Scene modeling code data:
________

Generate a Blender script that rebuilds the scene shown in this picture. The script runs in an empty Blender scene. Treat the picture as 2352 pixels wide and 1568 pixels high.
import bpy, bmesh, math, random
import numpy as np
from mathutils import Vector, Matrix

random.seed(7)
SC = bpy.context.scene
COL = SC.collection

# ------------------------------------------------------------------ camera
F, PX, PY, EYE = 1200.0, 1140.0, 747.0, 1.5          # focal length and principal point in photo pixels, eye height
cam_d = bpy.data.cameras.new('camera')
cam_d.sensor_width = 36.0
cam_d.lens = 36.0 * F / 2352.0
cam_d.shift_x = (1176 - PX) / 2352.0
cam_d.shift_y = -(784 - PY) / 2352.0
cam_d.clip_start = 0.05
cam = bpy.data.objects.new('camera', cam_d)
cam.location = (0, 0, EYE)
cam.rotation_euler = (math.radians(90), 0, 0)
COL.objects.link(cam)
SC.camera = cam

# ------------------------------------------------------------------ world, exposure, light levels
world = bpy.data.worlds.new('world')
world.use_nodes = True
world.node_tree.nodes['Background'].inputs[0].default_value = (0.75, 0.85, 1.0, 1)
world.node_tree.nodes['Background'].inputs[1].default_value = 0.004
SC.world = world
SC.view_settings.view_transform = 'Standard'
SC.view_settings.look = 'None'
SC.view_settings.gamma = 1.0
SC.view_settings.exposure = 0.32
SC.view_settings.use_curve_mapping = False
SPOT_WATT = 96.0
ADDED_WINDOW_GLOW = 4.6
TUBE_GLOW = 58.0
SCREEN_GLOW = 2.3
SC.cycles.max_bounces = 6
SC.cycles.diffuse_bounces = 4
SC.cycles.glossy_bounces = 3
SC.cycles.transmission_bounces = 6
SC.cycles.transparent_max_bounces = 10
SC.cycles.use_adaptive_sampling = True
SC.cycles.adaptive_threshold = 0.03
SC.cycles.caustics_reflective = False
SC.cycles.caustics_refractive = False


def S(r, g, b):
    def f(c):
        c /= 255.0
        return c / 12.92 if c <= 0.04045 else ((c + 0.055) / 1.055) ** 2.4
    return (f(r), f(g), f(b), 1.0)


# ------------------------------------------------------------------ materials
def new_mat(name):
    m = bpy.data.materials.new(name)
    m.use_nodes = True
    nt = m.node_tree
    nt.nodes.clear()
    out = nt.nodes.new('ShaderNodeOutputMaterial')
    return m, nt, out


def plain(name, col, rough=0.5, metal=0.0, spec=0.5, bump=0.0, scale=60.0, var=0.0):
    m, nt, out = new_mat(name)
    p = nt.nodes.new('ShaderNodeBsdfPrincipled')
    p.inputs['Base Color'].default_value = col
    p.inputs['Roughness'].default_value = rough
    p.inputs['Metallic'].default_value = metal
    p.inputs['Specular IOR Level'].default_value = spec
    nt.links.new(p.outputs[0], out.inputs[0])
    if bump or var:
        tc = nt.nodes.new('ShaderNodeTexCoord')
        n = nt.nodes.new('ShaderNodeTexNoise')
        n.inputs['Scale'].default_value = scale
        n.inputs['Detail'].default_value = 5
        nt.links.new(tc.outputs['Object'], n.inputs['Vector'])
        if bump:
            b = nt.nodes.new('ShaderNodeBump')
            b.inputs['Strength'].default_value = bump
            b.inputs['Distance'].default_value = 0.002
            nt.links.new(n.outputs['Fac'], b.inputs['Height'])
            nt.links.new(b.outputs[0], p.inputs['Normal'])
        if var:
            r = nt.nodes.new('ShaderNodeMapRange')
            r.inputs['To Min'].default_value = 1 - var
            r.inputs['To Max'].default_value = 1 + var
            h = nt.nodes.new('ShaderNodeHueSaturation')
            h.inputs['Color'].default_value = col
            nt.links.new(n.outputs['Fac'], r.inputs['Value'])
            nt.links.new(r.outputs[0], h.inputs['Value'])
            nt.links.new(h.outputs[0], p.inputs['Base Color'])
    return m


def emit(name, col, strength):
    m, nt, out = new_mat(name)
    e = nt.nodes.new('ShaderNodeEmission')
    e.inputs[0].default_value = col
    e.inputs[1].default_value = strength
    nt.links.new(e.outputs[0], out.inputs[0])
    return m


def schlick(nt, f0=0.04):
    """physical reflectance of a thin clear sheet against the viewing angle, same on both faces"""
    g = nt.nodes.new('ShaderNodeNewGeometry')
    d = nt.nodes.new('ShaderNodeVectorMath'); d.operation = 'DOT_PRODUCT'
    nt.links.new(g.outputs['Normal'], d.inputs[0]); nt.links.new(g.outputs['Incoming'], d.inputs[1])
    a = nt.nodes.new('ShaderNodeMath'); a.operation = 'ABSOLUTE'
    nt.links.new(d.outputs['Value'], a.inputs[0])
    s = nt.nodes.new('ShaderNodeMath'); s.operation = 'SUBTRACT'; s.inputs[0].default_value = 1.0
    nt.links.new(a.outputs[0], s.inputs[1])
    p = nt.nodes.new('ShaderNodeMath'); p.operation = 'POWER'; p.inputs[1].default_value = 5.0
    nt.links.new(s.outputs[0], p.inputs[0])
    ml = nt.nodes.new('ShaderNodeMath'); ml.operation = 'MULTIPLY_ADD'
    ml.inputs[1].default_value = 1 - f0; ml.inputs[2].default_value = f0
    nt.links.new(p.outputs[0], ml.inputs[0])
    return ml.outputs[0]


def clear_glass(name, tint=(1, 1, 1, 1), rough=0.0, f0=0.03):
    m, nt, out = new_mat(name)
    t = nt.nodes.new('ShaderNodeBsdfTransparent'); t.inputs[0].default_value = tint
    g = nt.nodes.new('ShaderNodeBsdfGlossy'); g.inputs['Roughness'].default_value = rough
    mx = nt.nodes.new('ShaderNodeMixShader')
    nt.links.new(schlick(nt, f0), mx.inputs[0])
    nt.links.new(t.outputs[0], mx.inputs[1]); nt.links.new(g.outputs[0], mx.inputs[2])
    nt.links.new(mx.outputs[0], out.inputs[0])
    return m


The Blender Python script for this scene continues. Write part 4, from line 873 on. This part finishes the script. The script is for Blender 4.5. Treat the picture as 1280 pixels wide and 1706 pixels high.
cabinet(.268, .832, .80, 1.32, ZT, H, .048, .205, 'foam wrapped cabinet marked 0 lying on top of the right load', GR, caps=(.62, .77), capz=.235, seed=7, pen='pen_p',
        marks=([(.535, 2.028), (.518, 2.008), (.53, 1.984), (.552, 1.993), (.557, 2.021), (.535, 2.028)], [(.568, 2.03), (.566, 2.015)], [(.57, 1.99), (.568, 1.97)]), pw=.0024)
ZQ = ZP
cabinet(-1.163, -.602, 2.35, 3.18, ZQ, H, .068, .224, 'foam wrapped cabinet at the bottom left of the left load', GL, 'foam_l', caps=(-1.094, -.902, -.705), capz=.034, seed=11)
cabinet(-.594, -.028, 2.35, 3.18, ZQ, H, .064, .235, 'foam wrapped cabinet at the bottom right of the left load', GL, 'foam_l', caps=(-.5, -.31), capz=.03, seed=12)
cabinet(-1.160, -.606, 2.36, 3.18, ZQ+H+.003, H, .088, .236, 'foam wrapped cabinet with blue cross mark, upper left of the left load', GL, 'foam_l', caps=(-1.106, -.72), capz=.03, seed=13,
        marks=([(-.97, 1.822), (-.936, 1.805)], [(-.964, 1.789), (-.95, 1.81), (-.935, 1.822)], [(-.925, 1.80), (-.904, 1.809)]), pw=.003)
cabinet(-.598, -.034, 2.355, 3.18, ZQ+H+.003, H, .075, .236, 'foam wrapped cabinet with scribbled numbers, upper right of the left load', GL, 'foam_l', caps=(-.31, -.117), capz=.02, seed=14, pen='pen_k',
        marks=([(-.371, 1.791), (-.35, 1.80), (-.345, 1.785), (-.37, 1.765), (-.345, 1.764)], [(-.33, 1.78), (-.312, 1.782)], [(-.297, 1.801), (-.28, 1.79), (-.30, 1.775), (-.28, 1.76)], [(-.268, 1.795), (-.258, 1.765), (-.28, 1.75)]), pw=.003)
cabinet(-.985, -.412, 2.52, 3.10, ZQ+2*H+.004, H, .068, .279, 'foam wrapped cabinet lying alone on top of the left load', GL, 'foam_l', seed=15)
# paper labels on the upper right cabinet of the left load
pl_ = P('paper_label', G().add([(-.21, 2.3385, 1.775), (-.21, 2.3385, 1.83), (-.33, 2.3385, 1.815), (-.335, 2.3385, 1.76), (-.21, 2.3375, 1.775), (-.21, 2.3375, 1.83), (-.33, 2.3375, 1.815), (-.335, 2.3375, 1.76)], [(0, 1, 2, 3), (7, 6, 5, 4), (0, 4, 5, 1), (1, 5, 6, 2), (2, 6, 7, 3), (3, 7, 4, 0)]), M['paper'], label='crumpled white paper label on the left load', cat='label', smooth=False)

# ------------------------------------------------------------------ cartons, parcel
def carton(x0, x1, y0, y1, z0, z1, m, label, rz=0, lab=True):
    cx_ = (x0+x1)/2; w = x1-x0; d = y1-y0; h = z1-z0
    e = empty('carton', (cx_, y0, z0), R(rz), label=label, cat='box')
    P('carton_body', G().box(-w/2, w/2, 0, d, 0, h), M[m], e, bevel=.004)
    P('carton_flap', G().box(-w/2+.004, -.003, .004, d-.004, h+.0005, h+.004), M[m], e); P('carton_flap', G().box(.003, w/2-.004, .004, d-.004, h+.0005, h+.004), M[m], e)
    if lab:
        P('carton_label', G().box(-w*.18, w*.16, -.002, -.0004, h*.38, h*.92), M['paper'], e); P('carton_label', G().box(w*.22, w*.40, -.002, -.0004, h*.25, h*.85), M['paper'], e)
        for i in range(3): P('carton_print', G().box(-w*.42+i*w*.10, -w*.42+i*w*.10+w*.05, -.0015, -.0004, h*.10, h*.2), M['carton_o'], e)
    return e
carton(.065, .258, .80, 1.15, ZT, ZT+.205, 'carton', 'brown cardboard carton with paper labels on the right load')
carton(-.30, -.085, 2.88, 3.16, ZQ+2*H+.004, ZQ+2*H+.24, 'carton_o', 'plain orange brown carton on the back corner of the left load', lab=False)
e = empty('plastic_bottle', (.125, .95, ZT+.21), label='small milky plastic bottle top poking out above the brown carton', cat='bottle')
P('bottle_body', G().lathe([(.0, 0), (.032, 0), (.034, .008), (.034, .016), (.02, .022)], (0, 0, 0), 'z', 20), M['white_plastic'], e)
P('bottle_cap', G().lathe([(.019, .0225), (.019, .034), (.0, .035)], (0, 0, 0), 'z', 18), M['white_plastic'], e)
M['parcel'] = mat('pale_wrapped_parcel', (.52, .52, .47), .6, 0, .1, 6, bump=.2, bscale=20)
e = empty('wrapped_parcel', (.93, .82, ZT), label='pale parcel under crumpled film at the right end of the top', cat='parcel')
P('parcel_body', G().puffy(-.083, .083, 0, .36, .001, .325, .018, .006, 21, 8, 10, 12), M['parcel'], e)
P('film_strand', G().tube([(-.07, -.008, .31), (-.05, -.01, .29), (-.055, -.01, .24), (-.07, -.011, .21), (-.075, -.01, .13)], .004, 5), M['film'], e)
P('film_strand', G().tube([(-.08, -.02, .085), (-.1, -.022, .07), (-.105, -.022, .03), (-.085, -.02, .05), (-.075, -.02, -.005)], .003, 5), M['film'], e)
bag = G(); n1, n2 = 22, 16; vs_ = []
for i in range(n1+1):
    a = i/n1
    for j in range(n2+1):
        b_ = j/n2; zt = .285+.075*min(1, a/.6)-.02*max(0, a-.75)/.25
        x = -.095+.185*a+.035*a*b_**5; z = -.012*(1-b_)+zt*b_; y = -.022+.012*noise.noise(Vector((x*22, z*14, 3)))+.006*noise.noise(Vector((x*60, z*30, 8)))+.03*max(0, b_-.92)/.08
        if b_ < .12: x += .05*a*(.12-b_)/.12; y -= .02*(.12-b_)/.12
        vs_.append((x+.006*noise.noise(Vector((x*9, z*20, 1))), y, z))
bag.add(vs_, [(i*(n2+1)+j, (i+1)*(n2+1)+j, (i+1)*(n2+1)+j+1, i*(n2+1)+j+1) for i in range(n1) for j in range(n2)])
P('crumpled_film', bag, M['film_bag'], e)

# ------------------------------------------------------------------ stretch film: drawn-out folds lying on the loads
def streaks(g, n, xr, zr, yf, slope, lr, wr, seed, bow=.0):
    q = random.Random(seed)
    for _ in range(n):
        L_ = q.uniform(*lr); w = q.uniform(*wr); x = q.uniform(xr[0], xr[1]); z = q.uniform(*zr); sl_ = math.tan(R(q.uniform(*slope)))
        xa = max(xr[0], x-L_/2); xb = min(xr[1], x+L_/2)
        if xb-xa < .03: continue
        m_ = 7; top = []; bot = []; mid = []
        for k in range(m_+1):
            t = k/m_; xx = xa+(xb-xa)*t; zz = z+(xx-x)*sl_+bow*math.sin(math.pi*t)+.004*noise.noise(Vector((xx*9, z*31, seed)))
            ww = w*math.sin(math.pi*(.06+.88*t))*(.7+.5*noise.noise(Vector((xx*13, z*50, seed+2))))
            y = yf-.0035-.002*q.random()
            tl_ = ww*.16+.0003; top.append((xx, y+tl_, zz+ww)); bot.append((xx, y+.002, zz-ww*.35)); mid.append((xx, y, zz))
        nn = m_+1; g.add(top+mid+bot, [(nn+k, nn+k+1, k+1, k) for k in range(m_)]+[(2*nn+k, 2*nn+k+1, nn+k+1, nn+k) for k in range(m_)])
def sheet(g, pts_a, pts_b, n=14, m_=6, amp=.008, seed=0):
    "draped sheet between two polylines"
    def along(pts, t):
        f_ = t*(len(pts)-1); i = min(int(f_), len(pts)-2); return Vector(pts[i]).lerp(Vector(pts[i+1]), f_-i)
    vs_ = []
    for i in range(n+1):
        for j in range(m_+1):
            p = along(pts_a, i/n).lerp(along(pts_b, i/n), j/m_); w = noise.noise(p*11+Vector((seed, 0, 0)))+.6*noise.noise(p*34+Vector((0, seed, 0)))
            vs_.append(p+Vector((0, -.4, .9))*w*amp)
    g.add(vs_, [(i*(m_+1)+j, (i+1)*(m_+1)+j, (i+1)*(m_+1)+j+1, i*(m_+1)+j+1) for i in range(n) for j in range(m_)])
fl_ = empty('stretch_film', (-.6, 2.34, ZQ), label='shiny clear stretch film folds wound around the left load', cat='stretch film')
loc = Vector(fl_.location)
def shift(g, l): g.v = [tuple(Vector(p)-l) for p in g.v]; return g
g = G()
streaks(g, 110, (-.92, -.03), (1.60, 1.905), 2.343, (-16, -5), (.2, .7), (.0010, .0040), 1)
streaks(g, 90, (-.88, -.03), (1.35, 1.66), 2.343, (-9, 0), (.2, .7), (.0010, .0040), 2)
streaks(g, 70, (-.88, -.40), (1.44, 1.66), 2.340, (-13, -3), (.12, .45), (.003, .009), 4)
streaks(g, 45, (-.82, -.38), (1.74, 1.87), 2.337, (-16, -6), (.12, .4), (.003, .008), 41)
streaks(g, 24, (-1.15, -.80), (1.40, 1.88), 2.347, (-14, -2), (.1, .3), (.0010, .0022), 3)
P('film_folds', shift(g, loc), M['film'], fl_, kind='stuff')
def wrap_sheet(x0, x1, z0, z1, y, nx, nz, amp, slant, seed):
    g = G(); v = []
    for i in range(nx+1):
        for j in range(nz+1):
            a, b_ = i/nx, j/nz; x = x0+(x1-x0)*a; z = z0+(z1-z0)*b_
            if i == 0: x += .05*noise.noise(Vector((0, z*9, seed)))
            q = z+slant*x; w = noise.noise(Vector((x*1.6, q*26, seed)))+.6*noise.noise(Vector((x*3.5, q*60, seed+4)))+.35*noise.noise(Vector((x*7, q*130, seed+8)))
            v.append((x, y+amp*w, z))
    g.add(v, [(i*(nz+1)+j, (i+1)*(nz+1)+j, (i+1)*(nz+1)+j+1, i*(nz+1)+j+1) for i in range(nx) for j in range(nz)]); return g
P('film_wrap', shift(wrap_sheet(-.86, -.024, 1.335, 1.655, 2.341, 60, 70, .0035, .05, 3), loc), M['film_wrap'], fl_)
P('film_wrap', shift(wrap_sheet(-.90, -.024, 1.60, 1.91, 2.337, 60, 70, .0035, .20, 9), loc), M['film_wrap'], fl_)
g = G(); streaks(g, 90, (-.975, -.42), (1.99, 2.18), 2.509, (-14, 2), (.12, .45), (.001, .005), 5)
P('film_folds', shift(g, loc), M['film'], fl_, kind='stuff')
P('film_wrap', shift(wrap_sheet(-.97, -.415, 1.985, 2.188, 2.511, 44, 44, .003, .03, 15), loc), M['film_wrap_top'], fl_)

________

◆ Task instructions ◆
Write out, from the lines above, only those from the line with "cabinet(-1.163, -.602, 2.35, 3.18, ZQ, H, .068, .224, 'foam" to the line with "cabinet(-.594, -.028, 2.35, 3.18, ZQ, H, .064, .235, 'foam", exactly as given, including the first and the last.

◆ Reply ◆
cabinet(-1.163, -.602, 2.35, 3.18, ZQ, H, .068, .224, 'foam wrapped cabinet at the bottom left of the left load', GL, 'foam_l', caps=(-1.094, -.902, -.705), capz=.034, seed=11)
cabinet(-.594, -.028, 2.35, 3.18, ZQ, H, .064, .235, 'foam wrapped cabinet at the bottom right of the left load', GL, 'foam_l', caps=(-.5, -.31), capz=.03, seed=12)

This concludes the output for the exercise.